* _Prompt_: Output the material beneath this task exactly, images excluded.

* _Information shown_:
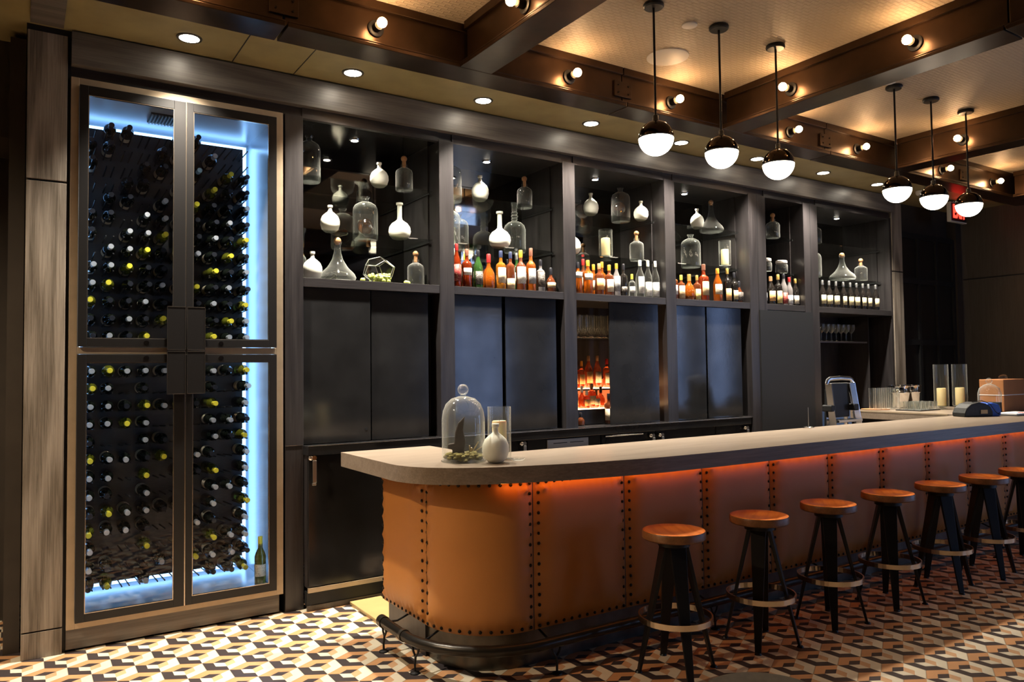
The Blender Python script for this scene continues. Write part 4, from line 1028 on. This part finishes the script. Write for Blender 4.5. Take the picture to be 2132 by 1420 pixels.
for i, (x, y, a) in enumerate(stools):
    lab = ['cherry seated black bar stool closest to the rounded bar corner', 'cherry seated bar stool, second along from the rounded bar corner', 'cherry seated bar stool, third along from the rounded bar corner', 'cherry seated bar stool in the middle of the row of seven', 'cherry seated bar stool, fifth along from the rounded bar corner', 'cherry seated bar stool, sixth along from the rounded bar corner', 'cherry seated bar stool cut by the right edge of the photo'][i]
    if i == 0: st.location = (x, y, 0); st.rotation_euler = (0, 0, math.radians(a)); st['label'] = lab; st['group'] = 'bar stools along the bar'
    else: dup(st, (x, y, 0), (0, 0, math.radians(a)), lab, 'bar stools along the bar')
ns = make_stool(MT['darkseat'], MT['darkseat']); ns.location = (1.655, 1.34, 0); tag(ns, 'worn grey brown stool seat just entering at the bottom edge', 'stool')

# ------------------------------------------------------------------ lamps
def make_pendant():
    t = thing('pendant_lamp', (0, 0, 0), '', 'pendant lamp')
    obj('canopy', MB().lathe([(.060, CZ-.001), (.066, CZ-.008), (.066, CZ-.022), (.058, CZ-.030)], 28), MT['leg'], t)
    obj('rod', MB().cyl((0, 0, 3.17), (0, 0, CZ-.028), .0075, n=12), MT['leg'], t)
    obj('collar', MB().lathe([(.012, 3.195), (.018, 3.19), (.018, 3.165), (.026, 3.152)], 18), MT['bronzeb'], t)
    obj('metal_dome', MB().sphere((0, 0, 3.046), .111, 36, 12, z0=0.02, z1=1.0), MT['dome'], t)
    obj('opal_globe', MB().sphere((0, 0, 3.046), .110, 36, 14, z0=-1.0, z1=0.0), MT['opal'], t)
    obj('rim', MB().lathe([(.109, 3.042), (.1125, 3.042), (.1125, 3.051), (.109, 3.051)], 36, cap0=False, cap1=False), MT['leg'], t)
    return t
MT['dome'] = pm('dark_bronze_dome', (.06, .04, .026), .08, .95)
pn = make_pendant()
px = [3.355, 3.955, 4.545, 6.055, 6.62, 7.21]
pl = ['globe pendant lamp nearest the wine cooler, first of the near trio', 'globe pendant lamp in the middle of the near trio', 'globe pendant lamp, last of the near trio', 'globe pendant lamp starting the far trio of three', 'globe pendant lamp in the middle of the far trio', 'globe pendant lamp in front of the exit sign']
for i, x in enumerate(px):
    if i == 0: pn.location = (x, 3.47, 0); pn['label'] = pl[0]; pn['group'] = 'globe pendant lamps over the bar'
    else: dup(pn, (x, 3.47, 0), None, pl[i], 'globe pendant lamps over the bar')
def make_bulb():
    t = thing('beam_light', (0, 0, 0), '', 'bulb light')     # points along local -y
    M = RX(PI/2)
    obj('base_disc', MB().lathe([(.052, 0), (.052, .010), (.044, .014)], 26, M), MT['leg'], t)
    obj('socket', MB().lathe([(.027, .012), (.029, .05), (.027, .060)], 20, M), MT['leg'], t)
    obj('bulb_neck', MB().lathe([(.017, .060), (.019, .076)], 14, M), MT['bulbneck'], t)
    obj('bulb', MB().sphere((0, -.104, 0), .031, 16, 10), MT['bulb'], t)
    return t
bb = make_bulb()
bl_ = [((.80, 4.37, 3.738), 0, 'on the long beam above the wine cooler doors'), ((1.849, 4.37, 3.738), 0, 'on the long beam between cooler and first cross beam'), ((3.363, 4.37, 3.738), 0, 'on the long beam right after the first cross beam'), ((4.393, 4.37, 3.738), 0, 'on the long beam between the first two near pendants'),
       ((5.888, 4.37, 3.738), 0, 'on the long beam just past the second cross beam'), ((6.928, 4.37, 3.738), 0, 'on the long beam left of the first far pendant rod'), ((8.50, 4.37, 3.738), 0, 'on the long beam behind the middle far pendant'), ((9.62, 4.37, 3.738), 0, 'on the long beam closest to the right wall'),
       ((2.475, 3.62, 3.738), -PI/2, 'on the side of the first cross beam at the top edge'), ((4.985, 3.67, 3.738), -PI/2, 'on the second cross beam near the third pendant canopy'), ((4.985, 2.70, 3.738), -PI/2, 'on the second cross beam near the top right'), ((7.535, 3.66, 3.738), -PI/2, 'on the third cross beam behind the last far pendant rod'),
       ((2.475, 2.6, 3.738), -PI/2, ''), ((4.985, 1.65, 3.738), -PI/2, ''), ((7.535, 2.65, 3.738), -PI/2, '')]
for i, (loc, rz, de) in enumerate(bl_):
    lab = 'bare bulb '+(de or 'on a cross beam beyond the frame')
    if i == 0: bb.location = loc; bb.rotation_euler = (0, 0, rz); bb['label'] = lab; bb['group'] = 'bare bulbs on the ceiling beams'
    elif de: dup(bb, loc, (0, 0, rz), lab, 'bare bulbs on the ceiling beams')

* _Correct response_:
The Blender Python script for this scene continues. Write part 4, from line 1028 on. This part finishes the script. Write for Blender 4.5. Take the picture to be 2132 by 1420 pixels.
for i, (x, y, a) in enumerate(stools):
    lab = ['cherry seated black bar stool closest to the rounded bar corner', 'cherry seated bar stool, second along from the rounded bar corner', 'cherry seated bar stool, third along from the rounded bar corner', 'cherry seated bar stool in the middle of the row of seven', 'cherry seated bar stool, fifth along from the rounded bar corner', 'cherry seated bar stool, sixth along from the rounded bar corner', 'cherry seated bar stool cut by the right edge of the photo'][i]
    if i == 0: st.location = (x, y, 0); st.rotation_euler = (0, 0, math.radians(a)); st['label'] = lab; st['group'] = 'bar stools along the bar'
    else: dup(st, (x, y, 0), (0, 0, math.radians(a)), lab, 'bar stools along the bar')
ns = make_stool(MT['darkseat'], MT['darkseat']); ns.location = (1.655, 1.34, 0); tag(ns, 'worn grey brown stool seat just entering at the bottom edge', 'stool')

# ------------------------------------------------------------------ lamps
def make_pendant():
    t = thing('pendant_lamp', (0, 0, 0), '', 'pendant lamp')
    obj('canopy', MB().lathe([(.060, CZ-.001), (.066, CZ-.008), (.066, CZ-.022), (.058, CZ-.030)], 28), MT['leg'], t)
    obj('rod', MB().cyl((0, 0, 3.17), (0, 0, CZ-.028), .0075, n=12), MT['leg'], t)
    obj('collar', MB().lathe([(.012, 3.195), (.018, 3.19), (.018, 3.165), (.026, 3.152)], 18), MT['bronzeb'], t)
    obj('metal_dome', MB().sphere((0, 0, 3.046), .111, 36, 12, z0=0.02, z1=1.0), MT['dome'], t)
    obj('opal_globe', MB().sphere((0, 0, 3.046), .110, 36, 14, z0=-1.0, z1=0.0), MT['opal'], t)
    obj('rim', MB().lathe([(.109, 3.042), (.1125, 3.042), (.1125, 3.051), (.109, 3.051)], 36, cap0=False, cap1=False), MT['leg'], t)
    return t
MT['dome'] = pm('dark_bronze_dome', (.06, .04, .026), .08, .95)
pn = make_pendant()
px = [3.355, 3.955, 4.545, 6.055, 6.62, 7.21]
pl = ['globe pendant lamp nearest the wine cooler, first of the near trio', 'globe pendant lamp in the middle of the near trio', 'globe pendant lamp, last of the near trio', 'globe pendant lamp starting the far trio of three', 'globe pendant lamp in the middle of the far trio', 'globe pendant lamp in front of the exit sign']
for i, x in enumerate(px):
    if i == 0: pn.location = (x, 3.47, 0); pn['label'] = pl[0]; pn['group'] = 'globe pendant lamps over the bar'
    else: dup(pn, (x, 3.47, 0), None, pl[i], 'globe pendant lamps over the bar')
def make_bulb():
    t = thing('beam_light', (0, 0, 0), '', 'bulb light')     # points along local -y
    M = RX(PI/2)
    obj('base_disc', MB().lathe([(.052, 0), (.052, .010), (.044, .014)], 26, M), MT['leg'], t)
    obj('socket', MB().lathe([(.027, .012), (.029, .05), (.027, .060)], 20, M), MT['leg'], t)
    obj('bulb_neck', MB().lathe([(.017, .060), (.019, .076)], 14, M), MT['bulbneck'], t)
    obj('bulb', MB().sphere((0, -.104, 0), .031, 16, 10), MT['bulb'], t)
    return t
bb = make_bulb()
bl_ = [((.80, 4.37, 3.738), 0, 'on the long beam above the wine cooler doors'), ((1.849, 4.37, 3.738), 0, 'on the long beam between cooler and first cross beam'), ((3.363, 4.37, 3.738), 0, 'on the long beam right after the first cross beam'), ((4.393, 4.37, 3.738), 0, 'on the long beam between the first two near pendants'),
       ((5.888, 4.37, 3.738), 0, 'on the long beam just past the second cross beam'), ((6.928, 4.37, 3.738), 0, 'on the long beam left of the first far pendant rod'), ((8.50, 4.37, 3.738), 0, 'on the long beam behind the middle far pendant'), ((9.62, 4.37, 3.738), 0, 'on the long beam closest to the right wall'),
       ((2.475, 3.62, 3.738), -PI/2, 'on the side of the first cross beam at the top edge'), ((4.985, 3.67, 3.738), -PI/2, 'on the second cross beam near the third pendant canopy'), ((4.985, 2.70, 3.738), -PI/2, 'on the second cross beam near the top right'), ((7.535, 3.66, 3.738), -PI/2, 'on the third cross beam behind the last far pendant rod'),
       ((2.475, 2.6, 3.738), -PI/2, ''), ((4.985, 1.65, 3.738), -PI/2, ''), ((7.535, 2.65, 3.738), -PI/2, '')]
for i, (loc, rz, de) in enumerate(bl_):
    lab = 'bare bulb '+(de or 'on a cross beam beyond the frame')
    if i == 0: bb.location = loc; bb.rotation_euler = (0, 0, rz); bb['label'] = lab; bb['group'] = 'bare bulbs on the ceiling beams'
    elif de: dup(bb, loc, (0, 0, rz), lab, 'bare bulbs on the ceiling beams')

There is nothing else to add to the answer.